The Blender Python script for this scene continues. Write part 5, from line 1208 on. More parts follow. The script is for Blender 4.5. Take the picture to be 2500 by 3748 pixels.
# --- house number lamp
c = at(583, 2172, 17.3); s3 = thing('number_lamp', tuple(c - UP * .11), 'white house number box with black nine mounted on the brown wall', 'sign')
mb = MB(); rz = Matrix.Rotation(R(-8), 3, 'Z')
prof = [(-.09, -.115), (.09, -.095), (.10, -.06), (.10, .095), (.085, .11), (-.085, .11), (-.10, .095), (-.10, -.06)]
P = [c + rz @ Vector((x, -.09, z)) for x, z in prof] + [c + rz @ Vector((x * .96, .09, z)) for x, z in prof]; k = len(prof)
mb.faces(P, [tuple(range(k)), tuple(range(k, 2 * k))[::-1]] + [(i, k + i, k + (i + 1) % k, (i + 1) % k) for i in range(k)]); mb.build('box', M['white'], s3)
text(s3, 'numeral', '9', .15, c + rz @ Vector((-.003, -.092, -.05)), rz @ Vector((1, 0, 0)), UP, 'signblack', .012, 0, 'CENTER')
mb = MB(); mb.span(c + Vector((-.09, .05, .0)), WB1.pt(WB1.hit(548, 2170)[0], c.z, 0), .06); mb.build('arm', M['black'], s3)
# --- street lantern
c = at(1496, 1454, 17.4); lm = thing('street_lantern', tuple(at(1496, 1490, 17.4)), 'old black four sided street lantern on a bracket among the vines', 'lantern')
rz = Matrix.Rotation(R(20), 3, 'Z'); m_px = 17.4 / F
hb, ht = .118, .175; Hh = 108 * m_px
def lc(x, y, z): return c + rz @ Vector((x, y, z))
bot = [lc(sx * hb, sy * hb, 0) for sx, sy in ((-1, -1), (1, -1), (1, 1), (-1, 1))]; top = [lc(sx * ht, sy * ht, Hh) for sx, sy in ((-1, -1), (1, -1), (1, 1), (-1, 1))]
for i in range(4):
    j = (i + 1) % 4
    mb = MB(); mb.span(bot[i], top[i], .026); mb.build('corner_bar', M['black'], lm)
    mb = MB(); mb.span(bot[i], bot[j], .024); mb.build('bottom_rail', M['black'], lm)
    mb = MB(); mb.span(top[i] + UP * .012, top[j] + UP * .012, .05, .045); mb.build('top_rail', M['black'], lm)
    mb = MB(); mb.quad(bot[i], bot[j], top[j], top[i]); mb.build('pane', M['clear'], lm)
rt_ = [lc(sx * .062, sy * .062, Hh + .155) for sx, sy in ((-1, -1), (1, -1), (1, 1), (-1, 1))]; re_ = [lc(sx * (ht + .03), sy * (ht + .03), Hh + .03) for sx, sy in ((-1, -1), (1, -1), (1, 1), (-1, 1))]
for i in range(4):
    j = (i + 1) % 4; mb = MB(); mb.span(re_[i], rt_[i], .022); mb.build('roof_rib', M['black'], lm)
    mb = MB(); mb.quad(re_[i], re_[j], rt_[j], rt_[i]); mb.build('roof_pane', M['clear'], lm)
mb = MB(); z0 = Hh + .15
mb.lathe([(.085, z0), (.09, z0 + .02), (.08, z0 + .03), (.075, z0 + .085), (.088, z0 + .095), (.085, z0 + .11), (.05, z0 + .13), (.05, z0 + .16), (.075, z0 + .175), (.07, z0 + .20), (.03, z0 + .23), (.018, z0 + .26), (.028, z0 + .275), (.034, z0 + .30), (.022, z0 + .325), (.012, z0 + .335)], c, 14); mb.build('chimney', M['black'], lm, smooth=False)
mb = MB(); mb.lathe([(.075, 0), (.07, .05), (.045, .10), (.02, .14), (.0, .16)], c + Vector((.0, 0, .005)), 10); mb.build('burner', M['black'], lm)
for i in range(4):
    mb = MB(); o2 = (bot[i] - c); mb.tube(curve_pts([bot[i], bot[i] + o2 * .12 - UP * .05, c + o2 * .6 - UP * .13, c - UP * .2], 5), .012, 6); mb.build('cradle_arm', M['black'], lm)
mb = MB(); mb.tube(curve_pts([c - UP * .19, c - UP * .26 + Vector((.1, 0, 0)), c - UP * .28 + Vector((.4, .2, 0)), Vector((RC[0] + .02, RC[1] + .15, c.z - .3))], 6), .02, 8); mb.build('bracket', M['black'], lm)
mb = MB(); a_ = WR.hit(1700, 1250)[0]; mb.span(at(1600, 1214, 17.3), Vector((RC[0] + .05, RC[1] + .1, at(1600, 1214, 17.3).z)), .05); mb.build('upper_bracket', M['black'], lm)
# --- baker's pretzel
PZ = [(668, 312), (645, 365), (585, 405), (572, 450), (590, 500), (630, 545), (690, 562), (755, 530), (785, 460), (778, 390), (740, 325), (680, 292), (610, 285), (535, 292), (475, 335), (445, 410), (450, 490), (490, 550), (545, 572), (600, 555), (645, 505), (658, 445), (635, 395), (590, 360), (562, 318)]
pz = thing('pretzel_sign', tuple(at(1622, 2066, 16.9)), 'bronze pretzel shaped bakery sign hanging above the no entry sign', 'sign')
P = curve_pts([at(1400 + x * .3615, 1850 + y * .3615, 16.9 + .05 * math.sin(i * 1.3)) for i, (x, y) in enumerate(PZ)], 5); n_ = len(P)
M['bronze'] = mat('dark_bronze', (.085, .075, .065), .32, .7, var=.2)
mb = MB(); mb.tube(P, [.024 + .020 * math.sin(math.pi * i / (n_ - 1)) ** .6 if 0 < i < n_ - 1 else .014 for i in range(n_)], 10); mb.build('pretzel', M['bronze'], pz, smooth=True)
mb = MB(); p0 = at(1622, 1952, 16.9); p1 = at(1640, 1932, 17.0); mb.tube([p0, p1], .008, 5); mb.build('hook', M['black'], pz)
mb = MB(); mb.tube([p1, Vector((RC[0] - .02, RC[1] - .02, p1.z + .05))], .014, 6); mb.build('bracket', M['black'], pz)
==
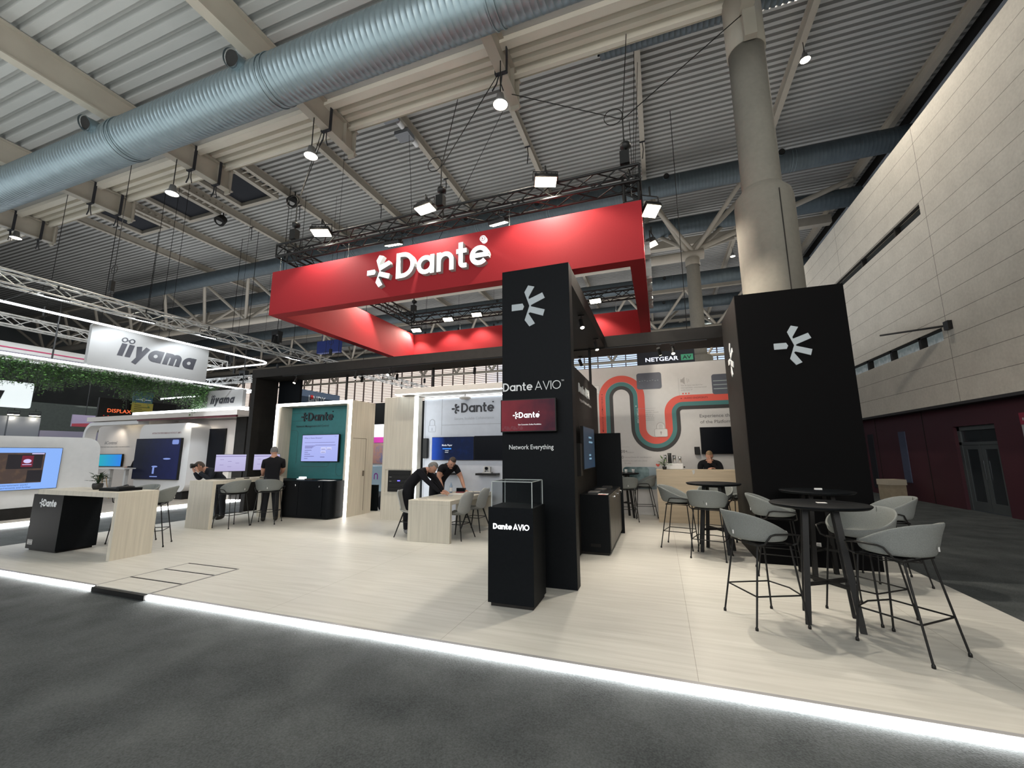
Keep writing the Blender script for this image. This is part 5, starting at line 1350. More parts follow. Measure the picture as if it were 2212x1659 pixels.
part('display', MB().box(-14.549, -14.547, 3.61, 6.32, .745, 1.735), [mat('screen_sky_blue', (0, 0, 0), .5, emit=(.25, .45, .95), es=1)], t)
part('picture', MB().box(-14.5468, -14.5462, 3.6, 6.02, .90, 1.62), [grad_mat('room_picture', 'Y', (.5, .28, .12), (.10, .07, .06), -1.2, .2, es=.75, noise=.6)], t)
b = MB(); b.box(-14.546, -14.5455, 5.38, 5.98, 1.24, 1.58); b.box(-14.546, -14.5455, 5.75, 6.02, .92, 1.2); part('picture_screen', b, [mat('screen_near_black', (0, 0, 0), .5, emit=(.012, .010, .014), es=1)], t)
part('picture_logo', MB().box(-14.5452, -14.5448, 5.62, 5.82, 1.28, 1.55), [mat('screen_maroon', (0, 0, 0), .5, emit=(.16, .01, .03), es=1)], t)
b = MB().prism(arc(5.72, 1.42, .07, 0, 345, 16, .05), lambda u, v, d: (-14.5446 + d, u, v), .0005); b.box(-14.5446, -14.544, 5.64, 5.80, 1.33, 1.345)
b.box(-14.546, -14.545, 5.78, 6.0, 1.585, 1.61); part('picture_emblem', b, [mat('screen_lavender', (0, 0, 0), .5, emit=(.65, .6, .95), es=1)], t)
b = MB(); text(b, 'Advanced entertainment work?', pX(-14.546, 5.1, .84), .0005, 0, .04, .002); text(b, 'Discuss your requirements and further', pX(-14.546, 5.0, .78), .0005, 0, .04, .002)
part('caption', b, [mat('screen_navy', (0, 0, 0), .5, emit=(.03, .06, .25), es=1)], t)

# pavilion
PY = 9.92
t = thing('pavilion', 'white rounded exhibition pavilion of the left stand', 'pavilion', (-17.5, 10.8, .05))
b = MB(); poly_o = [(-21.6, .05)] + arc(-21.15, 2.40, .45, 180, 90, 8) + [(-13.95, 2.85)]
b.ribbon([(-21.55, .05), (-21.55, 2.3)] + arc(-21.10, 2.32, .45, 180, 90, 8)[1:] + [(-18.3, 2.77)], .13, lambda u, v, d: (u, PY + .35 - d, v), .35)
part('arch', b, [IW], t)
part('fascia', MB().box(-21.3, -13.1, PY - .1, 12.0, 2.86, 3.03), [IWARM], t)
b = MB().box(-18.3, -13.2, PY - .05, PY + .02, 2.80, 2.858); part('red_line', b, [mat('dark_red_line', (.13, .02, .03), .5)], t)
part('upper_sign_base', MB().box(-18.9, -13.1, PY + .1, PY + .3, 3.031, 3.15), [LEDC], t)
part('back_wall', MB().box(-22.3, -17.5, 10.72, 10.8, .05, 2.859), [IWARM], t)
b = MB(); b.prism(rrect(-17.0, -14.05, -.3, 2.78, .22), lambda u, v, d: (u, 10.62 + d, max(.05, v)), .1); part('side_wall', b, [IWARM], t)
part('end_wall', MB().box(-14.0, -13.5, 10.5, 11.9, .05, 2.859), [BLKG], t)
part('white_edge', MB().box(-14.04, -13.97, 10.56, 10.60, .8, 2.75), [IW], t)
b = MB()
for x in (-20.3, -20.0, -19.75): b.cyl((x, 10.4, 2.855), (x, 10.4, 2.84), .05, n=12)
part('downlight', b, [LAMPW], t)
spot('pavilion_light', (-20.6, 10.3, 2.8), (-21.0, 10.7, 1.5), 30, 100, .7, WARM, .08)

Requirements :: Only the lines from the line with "Keep writing the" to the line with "emit=(.03, .06, .25), es=1)], t)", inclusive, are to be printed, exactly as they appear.

Answer to this task ::
Keep writing the Blender script for this image. This is part 5, starting at line 1350. More parts follow. Measure the picture as if it were 2212x1659 pixels.
part('display', MB().box(-14.549, -14.547, 3.61, 6.32, .745, 1.735), [mat('screen_sky_blue', (0, 0, 0), .5, emit=(.25, .45, .95), es=1)], t)
part('picture', MB().box(-14.5468, -14.5462, 3.6, 6.02, .90, 1.62), [grad_mat('room_picture', 'Y', (.5, .28, .12), (.10, .07, .06), -1.2, .2, es=.75, noise=.6)], t)
b = MB(); b.box(-14.546, -14.5455, 5.38, 5.98, 1.24, 1.58); b.box(-14.546, -14.5455, 5.75, 6.02, .92, 1.2); part('picture_screen', b, [mat('screen_near_black', (0, 0, 0), .5, emit=(.012, .010, .014), es=1)], t)
part('picture_logo', MB().box(-14.5452, -14.5448, 5.62, 5.82, 1.28, 1.55), [mat('screen_maroon', (0, 0, 0), .5, emit=(.16, .01, .03), es=1)], t)
b = MB().prism(arc(5.72, 1.42, .07, 0, 345, 16, .05), lambda u, v, d: (-14.5446 + d, u, v), .0005); b.box(-14.5446, -14.544, 5.64, 5.80, 1.33, 1.345)
b.box(-14.546, -14.545, 5.78, 6.0, 1.585, 1.61); part('picture_emblem', b, [mat('screen_lavender', (0, 0, 0), .5, emit=(.65, .6, .95), es=1)], t)
b = MB(); text(b, 'Advanced entertainment work?', pX(-14.546, 5.1, .84), .0005, 0, .04, .002); text(b, 'Discuss your requirements and further', pX(-14.546, 5.0, .78), .0005, 0, .04, .002)
part('caption', b, [mat('screen_navy', (0, 0, 0), .5, emit=(.03, .06, .25), es=1)], t)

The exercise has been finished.